Launchpad project still lacking:
- Integration with code repository: doesn’t commit to your CVS.
- Exporting to XPI format. We’re working on it.
- Not open source yet.
Zbigniew Braniecki, IRC: Gandalf, from the Aviary.pl team also presented, but hasn’t been able to send me his description yet. I am sure he’ll comment on this post.
The next steps for moving forward: We need to gain consensus on what is the best way (if there is one) to support these projects. In some cases, it could be in the form of a financial grant to help further development. In other cases, it might be hardware resources to help scale the project. Or, it might be making simple connections between different people in the community. What people should understand is that there is no “one project” that we will support. We’d like to help those projects that make sense for the Mozilla community. I intend to push forward on ways we can help, working with each of these individuals. Finally, if you attended the BoF, please send us your remarks.
Oh, and here are my FOSDEM pictures: http://www.flickr.com/photos/70861572@N00/sets/72157603999183345/
-seth
Hi,
I’m Ricardo Palomares, from es-ES team, and I currently maintain MozillaTranslator, a Java app. originally developed by Henrik Lynggaard. I’m also trying to write a replacement also in Java, but I’m moving too slow with it.
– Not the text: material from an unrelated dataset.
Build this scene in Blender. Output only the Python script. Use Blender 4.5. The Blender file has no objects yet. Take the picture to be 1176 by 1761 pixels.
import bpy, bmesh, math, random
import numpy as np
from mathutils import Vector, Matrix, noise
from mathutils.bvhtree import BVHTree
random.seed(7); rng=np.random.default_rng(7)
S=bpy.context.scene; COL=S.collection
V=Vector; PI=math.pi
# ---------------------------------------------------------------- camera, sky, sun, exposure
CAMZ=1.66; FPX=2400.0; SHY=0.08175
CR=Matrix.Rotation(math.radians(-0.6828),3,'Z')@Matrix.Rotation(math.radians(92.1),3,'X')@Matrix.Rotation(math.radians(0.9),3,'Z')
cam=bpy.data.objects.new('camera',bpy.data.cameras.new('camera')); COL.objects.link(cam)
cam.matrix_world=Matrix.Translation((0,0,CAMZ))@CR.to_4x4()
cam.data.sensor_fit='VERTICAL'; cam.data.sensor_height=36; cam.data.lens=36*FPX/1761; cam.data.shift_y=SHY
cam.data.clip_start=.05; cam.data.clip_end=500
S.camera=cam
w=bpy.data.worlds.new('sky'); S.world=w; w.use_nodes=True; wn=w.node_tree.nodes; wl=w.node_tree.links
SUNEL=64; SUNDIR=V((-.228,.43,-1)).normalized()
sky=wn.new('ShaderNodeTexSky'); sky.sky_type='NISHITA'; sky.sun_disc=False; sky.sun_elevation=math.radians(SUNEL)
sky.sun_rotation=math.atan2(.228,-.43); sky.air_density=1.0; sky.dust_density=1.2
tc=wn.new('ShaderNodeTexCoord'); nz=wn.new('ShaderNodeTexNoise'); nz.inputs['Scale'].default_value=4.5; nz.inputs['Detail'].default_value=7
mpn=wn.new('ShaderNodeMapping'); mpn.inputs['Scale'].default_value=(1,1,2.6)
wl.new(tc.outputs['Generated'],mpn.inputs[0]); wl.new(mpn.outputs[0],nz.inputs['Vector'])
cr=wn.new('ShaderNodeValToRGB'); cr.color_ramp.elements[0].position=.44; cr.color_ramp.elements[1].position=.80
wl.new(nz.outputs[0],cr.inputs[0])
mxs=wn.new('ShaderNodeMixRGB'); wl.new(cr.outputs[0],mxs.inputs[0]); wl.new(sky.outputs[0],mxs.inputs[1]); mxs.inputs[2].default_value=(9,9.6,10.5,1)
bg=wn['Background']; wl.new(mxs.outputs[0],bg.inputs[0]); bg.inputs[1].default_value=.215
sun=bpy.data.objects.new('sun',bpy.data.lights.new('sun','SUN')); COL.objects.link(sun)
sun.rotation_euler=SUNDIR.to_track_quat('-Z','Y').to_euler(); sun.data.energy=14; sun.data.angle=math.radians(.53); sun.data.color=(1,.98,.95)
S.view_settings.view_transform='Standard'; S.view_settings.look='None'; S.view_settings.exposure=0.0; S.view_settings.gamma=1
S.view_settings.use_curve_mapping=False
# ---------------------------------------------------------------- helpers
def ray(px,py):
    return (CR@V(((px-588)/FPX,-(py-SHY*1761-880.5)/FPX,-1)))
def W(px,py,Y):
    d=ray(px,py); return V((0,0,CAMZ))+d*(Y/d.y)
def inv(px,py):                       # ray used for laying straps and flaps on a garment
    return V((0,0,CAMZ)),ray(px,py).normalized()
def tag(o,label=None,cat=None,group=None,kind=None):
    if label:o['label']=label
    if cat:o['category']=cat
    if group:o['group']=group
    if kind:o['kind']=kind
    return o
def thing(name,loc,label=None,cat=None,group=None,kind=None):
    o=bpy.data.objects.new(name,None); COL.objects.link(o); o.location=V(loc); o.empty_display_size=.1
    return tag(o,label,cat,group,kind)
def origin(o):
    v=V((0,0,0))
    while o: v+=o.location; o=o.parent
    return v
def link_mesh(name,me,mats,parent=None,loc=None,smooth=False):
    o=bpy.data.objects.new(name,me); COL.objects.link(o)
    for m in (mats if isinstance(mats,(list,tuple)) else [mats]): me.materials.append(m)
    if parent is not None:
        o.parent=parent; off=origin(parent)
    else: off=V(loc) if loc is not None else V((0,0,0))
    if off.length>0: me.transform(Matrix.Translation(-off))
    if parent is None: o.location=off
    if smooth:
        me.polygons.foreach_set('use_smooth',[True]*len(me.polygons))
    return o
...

I must say that I got somewhat annoyed by the fact that I only knew about that session the Saturday 23rd, once I was at FOSDEM. Not that I could have made it to the presentation, since I arrived to Brussels late afternoon Friday, but I feel that this type of things should be mentioned in mozilla.dev.l10n newsgroup/mailing list. I’ve subscribed now to this blog RSS, but the point is that we shouldn’t be expected to be following all blogs that may be interesting to Mozilla L10n plus newsgroups plus bugzilla address watchs plus our own internal project communication resources, since then we will spend more time trying to grab useful info that doing the actual work in L10n.
Not that the full info should be published in the blog and then copied to the newsgroup, but IMHO a mention should be done in the ng when someone publish something related to L10n so people interested can at least get aware of it.
As I’ve commented several times before, I’m strongly biased against web-based tools. I find them to be slower in response times, less convenient to use for typing, and somewhat dangerous because people approach to them too lightly, which may easily lead to lower quality of translations. This is why I think in terms of real desktop applications, witch “batch” check-out/commit processes.
Ricardo
Sorry for not cross posting this, Ricardo. We had a lot of interest and feedback from my blog post. In the flurry of preparation leading up to FOSDEM, I errantly didn’t post it in the NG.